Another good Midwestern storm has just blown in, the kind that makes you want to lay in the hammock and watch the lightning show. It was the first time I could be outside for more than six minutes without getting eaten alive by the “skeeters” and gnats. The wind turned, the sky darkened, and now it's a full-on, glorious Midwestern storm, complete with thunder rumbling like a distant drumroll.
It's 7:40 PM on a Saturday night. I’ve put off writing this until the last possible moment. You can thank that storm for getting this done. Originally, SM and I were going to brave the wilds of the public world. It’s a rare treat when SM has a Saturday night free, and we had a few options lined up. I was a bit hesitant, though—waking up at 5:15 AM tends to sap my energy by 6:00 PM.
There's a distinct shift in the air, a mix of excitement and calm that only a storm can bring.
In the Midwest, when someone bumps into you or accidentally moves something, they say “Ope.” It’s our little way of acknowledging the minor mishaps of life, with a touch of charm and a hint of humor.
I had this idea the other day while lazily drifting in and out of sleep in my hammock: taking the word HOPE and giving it a bit of a Midwestern twist H-OPE!
Lately, everyone I’ve spoken to seems to be in this weird state of limbo. There’s an uncertainty in the air, a cautiousness about how and where they spend their money, and a collective sense of waiting for the other shoe to drop. The great thing is, it's everyone. Not just you, not just me, but the collective human experience globally.
It’s like human bowling. We’re all just trying to get through the day without falling into the gutter, hoping we don’t get spit back out, and praying no one’s sticking their fingers in our holes. As life smashes into us, instead of the usual exclamations of “FUCK!! What the HELL!! What the fuck am I doing wrong?”—I think we should reframe it like a good Midwesterner. Just have a hearty laugh, look up into the sky to your higher power, and say, “OPE!”
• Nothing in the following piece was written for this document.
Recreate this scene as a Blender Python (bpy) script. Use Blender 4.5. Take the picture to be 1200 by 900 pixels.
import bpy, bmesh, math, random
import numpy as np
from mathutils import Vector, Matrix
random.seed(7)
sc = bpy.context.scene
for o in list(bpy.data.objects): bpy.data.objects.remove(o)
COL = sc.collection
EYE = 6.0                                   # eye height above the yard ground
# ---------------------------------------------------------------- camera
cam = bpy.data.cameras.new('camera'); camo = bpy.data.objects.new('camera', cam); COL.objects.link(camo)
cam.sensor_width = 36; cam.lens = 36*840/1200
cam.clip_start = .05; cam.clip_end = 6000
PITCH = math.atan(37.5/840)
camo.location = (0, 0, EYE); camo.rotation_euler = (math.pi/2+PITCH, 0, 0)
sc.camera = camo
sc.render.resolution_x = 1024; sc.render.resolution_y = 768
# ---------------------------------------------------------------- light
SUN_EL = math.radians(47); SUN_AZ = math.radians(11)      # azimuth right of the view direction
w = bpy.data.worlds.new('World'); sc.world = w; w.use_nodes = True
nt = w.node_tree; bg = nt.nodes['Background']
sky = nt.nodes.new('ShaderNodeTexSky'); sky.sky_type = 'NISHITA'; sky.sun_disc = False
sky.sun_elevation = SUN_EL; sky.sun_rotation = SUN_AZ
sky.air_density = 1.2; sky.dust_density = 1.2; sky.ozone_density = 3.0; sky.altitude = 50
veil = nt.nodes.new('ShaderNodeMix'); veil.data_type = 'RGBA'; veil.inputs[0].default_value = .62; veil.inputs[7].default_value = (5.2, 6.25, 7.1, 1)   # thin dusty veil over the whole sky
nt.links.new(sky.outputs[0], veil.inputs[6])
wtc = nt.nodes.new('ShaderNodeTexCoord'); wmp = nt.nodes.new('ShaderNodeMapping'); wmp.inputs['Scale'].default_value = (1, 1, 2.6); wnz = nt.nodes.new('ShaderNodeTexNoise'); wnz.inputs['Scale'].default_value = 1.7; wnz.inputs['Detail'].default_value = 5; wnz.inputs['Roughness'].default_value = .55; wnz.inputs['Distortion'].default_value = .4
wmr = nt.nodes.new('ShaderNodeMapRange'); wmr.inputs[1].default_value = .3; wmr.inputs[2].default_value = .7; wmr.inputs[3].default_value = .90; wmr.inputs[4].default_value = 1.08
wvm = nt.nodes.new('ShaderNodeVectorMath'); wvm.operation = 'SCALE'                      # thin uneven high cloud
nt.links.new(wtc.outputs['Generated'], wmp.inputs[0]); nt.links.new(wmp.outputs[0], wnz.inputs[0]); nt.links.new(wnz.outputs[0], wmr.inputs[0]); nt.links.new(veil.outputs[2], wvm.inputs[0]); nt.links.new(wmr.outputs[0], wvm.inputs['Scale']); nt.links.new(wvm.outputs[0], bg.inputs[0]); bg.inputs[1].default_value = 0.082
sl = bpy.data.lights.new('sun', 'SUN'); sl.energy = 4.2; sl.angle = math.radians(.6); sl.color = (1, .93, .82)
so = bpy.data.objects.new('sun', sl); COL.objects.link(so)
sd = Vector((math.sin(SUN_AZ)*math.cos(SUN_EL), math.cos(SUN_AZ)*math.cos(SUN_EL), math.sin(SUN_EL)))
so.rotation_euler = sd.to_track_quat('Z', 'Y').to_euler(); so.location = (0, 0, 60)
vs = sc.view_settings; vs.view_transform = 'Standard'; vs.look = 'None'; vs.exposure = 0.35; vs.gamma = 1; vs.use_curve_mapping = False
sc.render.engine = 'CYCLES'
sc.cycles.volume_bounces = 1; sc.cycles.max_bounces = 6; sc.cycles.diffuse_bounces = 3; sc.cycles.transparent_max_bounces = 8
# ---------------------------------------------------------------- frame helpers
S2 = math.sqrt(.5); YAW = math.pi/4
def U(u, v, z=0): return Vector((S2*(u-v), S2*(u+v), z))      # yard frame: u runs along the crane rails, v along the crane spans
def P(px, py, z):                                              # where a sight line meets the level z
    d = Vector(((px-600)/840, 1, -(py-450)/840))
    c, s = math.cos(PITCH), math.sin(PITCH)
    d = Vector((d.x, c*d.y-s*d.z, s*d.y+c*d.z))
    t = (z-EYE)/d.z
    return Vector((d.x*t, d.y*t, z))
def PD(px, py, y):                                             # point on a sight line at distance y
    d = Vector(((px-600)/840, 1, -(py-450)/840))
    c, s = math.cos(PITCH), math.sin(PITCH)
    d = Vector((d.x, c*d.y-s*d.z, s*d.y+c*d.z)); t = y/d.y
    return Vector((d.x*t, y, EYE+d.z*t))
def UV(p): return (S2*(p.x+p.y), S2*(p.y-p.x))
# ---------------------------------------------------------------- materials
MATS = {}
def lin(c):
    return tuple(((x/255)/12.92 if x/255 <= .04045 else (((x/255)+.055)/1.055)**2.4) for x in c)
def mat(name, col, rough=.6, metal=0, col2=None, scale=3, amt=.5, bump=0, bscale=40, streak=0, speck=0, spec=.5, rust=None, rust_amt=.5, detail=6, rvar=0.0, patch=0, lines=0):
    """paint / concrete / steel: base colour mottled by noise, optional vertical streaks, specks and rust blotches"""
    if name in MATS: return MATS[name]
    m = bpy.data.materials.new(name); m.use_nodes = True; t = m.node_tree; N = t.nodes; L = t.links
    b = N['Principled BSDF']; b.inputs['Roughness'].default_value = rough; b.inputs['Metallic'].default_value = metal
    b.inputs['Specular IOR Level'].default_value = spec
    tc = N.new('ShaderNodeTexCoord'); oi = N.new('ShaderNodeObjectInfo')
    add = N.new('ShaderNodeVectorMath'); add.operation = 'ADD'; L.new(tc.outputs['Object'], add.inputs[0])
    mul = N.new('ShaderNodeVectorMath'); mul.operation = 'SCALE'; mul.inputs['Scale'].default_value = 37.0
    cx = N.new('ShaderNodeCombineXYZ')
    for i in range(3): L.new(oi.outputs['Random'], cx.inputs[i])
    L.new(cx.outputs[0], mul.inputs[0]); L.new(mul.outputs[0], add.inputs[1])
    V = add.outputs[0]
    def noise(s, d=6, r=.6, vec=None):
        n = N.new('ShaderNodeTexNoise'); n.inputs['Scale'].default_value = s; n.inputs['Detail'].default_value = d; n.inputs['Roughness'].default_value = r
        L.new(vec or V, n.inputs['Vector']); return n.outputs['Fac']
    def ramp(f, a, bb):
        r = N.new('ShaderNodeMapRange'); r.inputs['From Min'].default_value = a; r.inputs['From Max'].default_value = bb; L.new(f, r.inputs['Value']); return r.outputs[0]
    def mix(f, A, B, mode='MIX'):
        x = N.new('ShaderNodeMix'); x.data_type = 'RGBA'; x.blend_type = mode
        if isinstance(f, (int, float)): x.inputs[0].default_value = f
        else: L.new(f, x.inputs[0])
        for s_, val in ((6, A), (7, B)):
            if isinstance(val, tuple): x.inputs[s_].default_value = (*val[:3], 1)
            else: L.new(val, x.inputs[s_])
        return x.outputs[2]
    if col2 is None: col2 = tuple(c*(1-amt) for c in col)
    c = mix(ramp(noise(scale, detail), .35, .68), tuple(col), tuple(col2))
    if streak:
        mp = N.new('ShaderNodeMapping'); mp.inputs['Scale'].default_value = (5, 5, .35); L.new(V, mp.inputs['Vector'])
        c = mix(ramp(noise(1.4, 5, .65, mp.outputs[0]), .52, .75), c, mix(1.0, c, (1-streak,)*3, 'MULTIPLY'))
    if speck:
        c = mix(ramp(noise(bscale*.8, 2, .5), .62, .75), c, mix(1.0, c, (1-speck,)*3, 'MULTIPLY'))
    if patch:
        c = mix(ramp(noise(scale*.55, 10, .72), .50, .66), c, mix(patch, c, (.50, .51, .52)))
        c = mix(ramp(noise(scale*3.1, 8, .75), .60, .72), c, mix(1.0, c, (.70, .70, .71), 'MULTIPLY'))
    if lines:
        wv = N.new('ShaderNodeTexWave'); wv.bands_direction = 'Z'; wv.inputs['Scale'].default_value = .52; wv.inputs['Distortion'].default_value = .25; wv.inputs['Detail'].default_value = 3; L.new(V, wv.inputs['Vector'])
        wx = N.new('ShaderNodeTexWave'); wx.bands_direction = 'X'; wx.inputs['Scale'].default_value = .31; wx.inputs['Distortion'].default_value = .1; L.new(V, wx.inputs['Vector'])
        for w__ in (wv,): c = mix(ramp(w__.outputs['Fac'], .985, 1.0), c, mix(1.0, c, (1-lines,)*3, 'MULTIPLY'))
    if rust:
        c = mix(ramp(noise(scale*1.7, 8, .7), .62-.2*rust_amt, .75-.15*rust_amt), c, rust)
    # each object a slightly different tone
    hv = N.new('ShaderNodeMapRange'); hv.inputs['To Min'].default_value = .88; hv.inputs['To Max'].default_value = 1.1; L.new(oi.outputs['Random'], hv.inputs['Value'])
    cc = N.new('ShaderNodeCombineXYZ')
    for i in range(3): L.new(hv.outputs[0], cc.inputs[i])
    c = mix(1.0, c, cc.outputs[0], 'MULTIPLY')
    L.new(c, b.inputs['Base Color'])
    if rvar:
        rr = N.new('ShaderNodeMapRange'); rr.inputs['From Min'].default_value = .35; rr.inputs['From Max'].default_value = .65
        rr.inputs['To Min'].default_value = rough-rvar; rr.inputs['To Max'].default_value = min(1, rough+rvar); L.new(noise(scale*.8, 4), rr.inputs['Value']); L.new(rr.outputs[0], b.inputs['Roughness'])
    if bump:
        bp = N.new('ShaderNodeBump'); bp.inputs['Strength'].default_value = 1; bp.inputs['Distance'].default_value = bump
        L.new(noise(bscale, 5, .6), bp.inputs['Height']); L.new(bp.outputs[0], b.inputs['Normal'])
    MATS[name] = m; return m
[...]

Grab a half pound of potato salad, two pieces of fried chicken from the deli, and sit on a bench to watch life pass by. Bringing this gentler approach to life can change your outlook, turning that bowling into bumper bowling and helping you stay out of the gutter and hopefully unwanted fingers out of your holes.
Personally, I feel things are going to move in a more positive direction. It’s a nice feeling. I was very close to just giving up, but I knew in my core it couldn't continue on this path. That belief kept me dragging my feet and looking towards the sky for any sign of hope.
The dark, invisible 300-pound blanket that used to cloak my shoulders has been taken down to 180 pounds. It’s a great feeling. The darkness still lingers, but I feel I can navigate more lightly through the shadows. As I bump into the obstacles that life throws at me, I will do my best to remember to laugh and say “OPE!” to my higher power.
If that doesn’t work. Who wants to start robbing banks like some old school bad asses? When was the last time you heard about a good ol’ bank robbery.